Wednesday, August 27, 2008

A Detailed Chronical of "P90X"

My name is Jeff. I am a 32 year old male who lives in Kingwood Texas, a northern suburb of Houston. I cannot eat or drink like I used to and I am beginning to get quite "soft" around the mid-section. This is starting to bother me.

See, here is the thing. My wife constantly asks my why I do not just go to the gym? I have a membership? She goes all the time? I really do not have a good answer for her. No one I know would describe me as lazy, but for some reason I hate going to the gym. Possibly because my job as a sales rep has me driving 40-45K miles a year and the last thing I want to do when I get home is get in my car again and drive to the gym. Maybe that is just an excuse, who knows, but I know I hate going to the gym.

So, last night I was sitting on my couch watching Hillary Clinton pretend she was a friend and supporter of Obama's and I got bored watching that crapfest and started flipping channels. I came across the infomercial for "P90X" - which I was now viewing for like the 50th time and thought to myself, "What the hell, lets get off my ass and do this!".
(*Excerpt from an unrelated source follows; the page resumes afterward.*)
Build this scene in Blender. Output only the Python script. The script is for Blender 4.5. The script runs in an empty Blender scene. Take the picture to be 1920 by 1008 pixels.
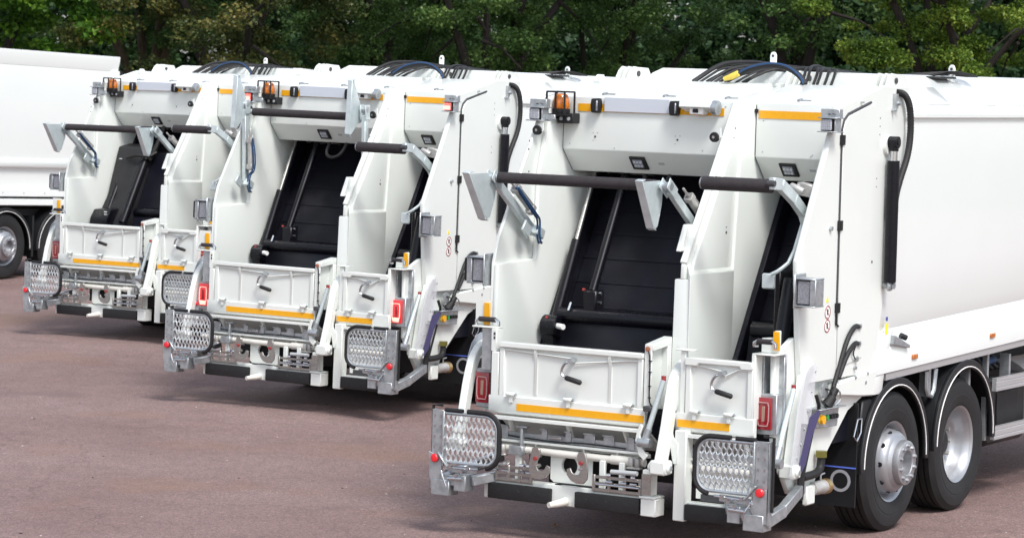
import bpy, bmesh, math, random
import numpy as np
from mathutils import Vector, Matrix

S = bpy.context.scene
COL = S.collection
random.seed(7)
NR = np.random.default_rng(11)

# ------------------------------------------------------------------ camera
cam_d = bpy.data.cameras.new('camera')
cam = bpy.data.objects.new('camera', cam_d)
COL.objects.link(cam)
cam_d.sensor_width = 36.0
cam_d.lens = 5542.835 / 1920.0 * 36.0
cam_d.clip_start = 0.5
cam_d.clip_end = 1500
Rc = Matrix(((0.85505014, 0.51779804, 0.02782875),
             (0.05894063, -0.04373034, -0.99730319),
             (-0.51518468, 0.85438448, -0.06791098)))
M = Matrix((Rc[0], -Rc[1], -Rc[2])).transposed()      # camera axes as columns
cam.matrix_world = Matrix.Translation((10.15359, -18.37365, 3.39539)) @ M.to_4x4()
S.camera = cam
cam_d.dof.use_dof = True
cam_d.dof.focus_distance = 24.0
cam_d.dof.aperture_fstop = 6.3

# ------------------------------------------------------------------ sky and sun
SUN_DIR = Vector((0.62, -0.40, 1.0)).normalized()     # towards the sun
elev = math.asin(SUN_DIR.z)
azim = math.atan2(SUN_DIR.x, SUN_DIR.y)
W = bpy.data.worlds.new('World')
S.world = W
W.use_nodes = True
nt = W.node_tree
nt.nodes.clear()
sky = nt.nodes.new('ShaderNodeTexSky')
sky.sky_type = 'NISHITA'
sky.sun_disc = False
sky.sun_elevation = elev
sky.sun_rotation = azim
sky.air_density = 1.0
sky.dust_density = 2.0
sky.ozone_density = 1.0
hs = nt.nodes.new('ShaderNodeHueSaturation')           # a milky overcast sky
hs.inputs['Saturation'].default_value = 0.50
bg = nt.nodes.new('ShaderNodeBackground')
bg.inputs['Strength'].default_value = 0.12
wo = nt.nodes.new('ShaderNodeOutputWorld')
nt.links.new(sky.outputs[0], hs.inputs['Color'])
nt.links.new(hs.outputs[0], bg.inputs['Color'])
nt.links.new(bg.outputs[0], wo.inputs['Surface'])
sun_d = bpy.data.lights.new('sun', 'SUN')
sun_d.energy = 1.5
sun_d.angle = math.radians(16)
sun_d.color = (1.0, 0.985, 0.955)
sun = bpy.data.objects.new('sun', sun_d)
COL.objects.link(sun)
sun.rotation_euler = SUN_DIR.to_track_quat('Z', 'Y').to_euler()
sun.location = (0, 0, 30)
S.view_settings.view_transform = 'Standard'
S.view_settings.look = 'None'
S.view_settings.exposure = 1.06
S.view_settings.gamma = 1.0
S.cycles.max_bounces = 8
S.cycles.transparent_max_bounces = 12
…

So, $159 later I am now going to be part of the new fitness revolution that is sweeping the nation. Once I receive the "P90X" in the mail - which should be on the 2nd or 3rd of September - I am going to blog about it daily (for 90 days) and track the results. I will post before and after pictures and I will jot something down after each workout. I also have a couple of days when I am traveling for work so we will see how this sucker performs on the road.

I wish I could say I was doing this so the merits of the "P90X" product could be measured and weighted. Or that I am helping the American consumer make an informed buying decision. But, the truth of the matter is that I am doing this for purely selfish reasons. My psychological make-up is such that I don't handle failure well. So, if I have something in the blogoshpere that others maybe reading and I do not update it daily than in my competitve mind that would be a failure.

This blog will be my Carrot.



  1. I think you've gone off the deep-end! I can't wait to read the daily chronicle.

    Annie's nagging must have finally got to you.